What needs to be done =>
Can you transcribe every record below exactly as it appears?

• • • • •

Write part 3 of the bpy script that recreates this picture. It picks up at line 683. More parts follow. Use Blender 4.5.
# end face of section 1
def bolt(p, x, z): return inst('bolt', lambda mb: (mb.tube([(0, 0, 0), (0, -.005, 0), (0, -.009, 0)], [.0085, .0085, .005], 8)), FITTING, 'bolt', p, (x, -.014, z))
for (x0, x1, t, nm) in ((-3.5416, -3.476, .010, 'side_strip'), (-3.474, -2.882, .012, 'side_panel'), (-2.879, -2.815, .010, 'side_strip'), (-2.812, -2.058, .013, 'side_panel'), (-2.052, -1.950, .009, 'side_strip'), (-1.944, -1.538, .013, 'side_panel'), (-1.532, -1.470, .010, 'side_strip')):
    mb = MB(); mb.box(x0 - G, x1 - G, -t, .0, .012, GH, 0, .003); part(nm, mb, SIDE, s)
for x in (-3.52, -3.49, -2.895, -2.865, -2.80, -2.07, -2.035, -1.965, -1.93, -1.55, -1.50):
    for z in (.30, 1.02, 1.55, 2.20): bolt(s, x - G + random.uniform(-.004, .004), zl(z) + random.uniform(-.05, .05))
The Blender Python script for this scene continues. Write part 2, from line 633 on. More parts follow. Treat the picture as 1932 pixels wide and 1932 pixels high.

• • • • •

Completed task =>
Write part 3 of the bpy script that recreates this picture. It picks up at line 683. More parts follow. Use Blender 4.5.
# end face of section 1
def bolt(p, x, z): return inst('bolt', lambda mb: (mb.tube([(0, 0, 0), (0, -.005, 0), (0, -.009, 0)], [.0085, .0085, .005], 8)), FITTING, 'bolt', p, (x, -.014, z))
for (x0, x1, t, nm) in ((-3.5416, -3.476, .010, 'side_strip'), (-3.474, -2.882, .012, 'side_panel'), (-2.879, -2.815, .010, 'side_strip'), (-2.812, -2.058, .013, 'side_panel'), (-2.052, -1.950, .009, 'side_strip'), (-1.944, -1.538, .013, 'side_panel'), (-1.532, -1.470, .010, 'side_strip')):
    mb = MB(); mb.box(x0 - G, x1 - G, -t, .0, .012, GH, 0, .003); part(nm, mb, SIDE, s)
for x in (-3.52, -3.49, -2.895, -2.865, -2.80, -2.07, -2.035, -1.965, -1.93, -1.55, -1.50):
    for z in (.30, 1.02, 1.55, 2.20): bolt(s, x - G + random.uniform(-.004, .004), zl(z) + random.uniform(-.05, .05))
The Blender Python script for this scene continues. Write part 2, from line 633 on. More parts follow. Treat the picture as 1932 pixels wide and 1932 pixels high.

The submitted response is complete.